---------- Dataset excerpts

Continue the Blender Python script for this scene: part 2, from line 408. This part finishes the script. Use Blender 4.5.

--------------------
---------- Dataset excerpts

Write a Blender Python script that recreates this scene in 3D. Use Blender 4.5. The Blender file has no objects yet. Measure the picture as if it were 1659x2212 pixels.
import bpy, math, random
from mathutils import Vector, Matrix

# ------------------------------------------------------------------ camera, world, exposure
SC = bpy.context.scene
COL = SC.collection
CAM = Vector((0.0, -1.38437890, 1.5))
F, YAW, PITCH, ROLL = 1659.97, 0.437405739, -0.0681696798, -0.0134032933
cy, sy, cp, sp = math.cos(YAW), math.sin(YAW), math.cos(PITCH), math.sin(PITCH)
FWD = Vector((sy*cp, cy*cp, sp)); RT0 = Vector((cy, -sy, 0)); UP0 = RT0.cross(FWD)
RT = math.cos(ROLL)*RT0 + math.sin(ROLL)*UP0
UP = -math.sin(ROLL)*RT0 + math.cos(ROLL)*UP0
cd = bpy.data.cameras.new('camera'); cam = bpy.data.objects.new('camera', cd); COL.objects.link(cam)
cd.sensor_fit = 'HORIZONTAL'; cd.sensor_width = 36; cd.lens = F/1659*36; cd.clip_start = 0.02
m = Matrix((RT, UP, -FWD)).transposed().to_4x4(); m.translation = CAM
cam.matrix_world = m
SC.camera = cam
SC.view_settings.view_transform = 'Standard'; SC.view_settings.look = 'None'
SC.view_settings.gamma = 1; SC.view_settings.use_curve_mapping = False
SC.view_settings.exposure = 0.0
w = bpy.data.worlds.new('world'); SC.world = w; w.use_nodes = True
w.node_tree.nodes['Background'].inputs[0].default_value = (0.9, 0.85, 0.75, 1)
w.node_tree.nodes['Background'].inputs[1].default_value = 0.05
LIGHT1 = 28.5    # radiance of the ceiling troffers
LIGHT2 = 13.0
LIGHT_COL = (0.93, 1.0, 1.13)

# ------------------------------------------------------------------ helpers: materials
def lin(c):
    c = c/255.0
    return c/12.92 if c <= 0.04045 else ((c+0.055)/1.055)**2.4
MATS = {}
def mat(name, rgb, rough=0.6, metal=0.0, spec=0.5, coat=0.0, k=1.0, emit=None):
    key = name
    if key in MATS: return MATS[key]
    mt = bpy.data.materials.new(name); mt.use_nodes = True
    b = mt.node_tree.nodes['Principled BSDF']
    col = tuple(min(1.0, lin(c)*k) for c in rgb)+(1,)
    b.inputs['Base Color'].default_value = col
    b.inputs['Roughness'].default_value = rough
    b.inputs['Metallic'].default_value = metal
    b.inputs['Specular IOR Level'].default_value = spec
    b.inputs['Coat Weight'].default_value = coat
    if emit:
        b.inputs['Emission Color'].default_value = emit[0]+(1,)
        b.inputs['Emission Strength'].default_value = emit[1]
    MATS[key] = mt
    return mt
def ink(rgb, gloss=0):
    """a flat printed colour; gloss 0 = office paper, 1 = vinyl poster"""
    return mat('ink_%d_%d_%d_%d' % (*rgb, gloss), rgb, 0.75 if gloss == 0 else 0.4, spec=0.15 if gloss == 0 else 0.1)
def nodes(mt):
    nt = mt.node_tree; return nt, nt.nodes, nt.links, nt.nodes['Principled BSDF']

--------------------

Task objective:
From the records above, extract exactly and only the lines that begin at the line with "Write a Blender" and stop after the line with "from mathutils import Vector, Matrix".

The output:
Write a Blender Python script that recreates this scene in 3D. Use Blender 4.5. The Blender file has no objects yet. Measure the picture as if it were 1659x2212 pixels.
import bpy, math, random
from mathutils import Vector, Matrix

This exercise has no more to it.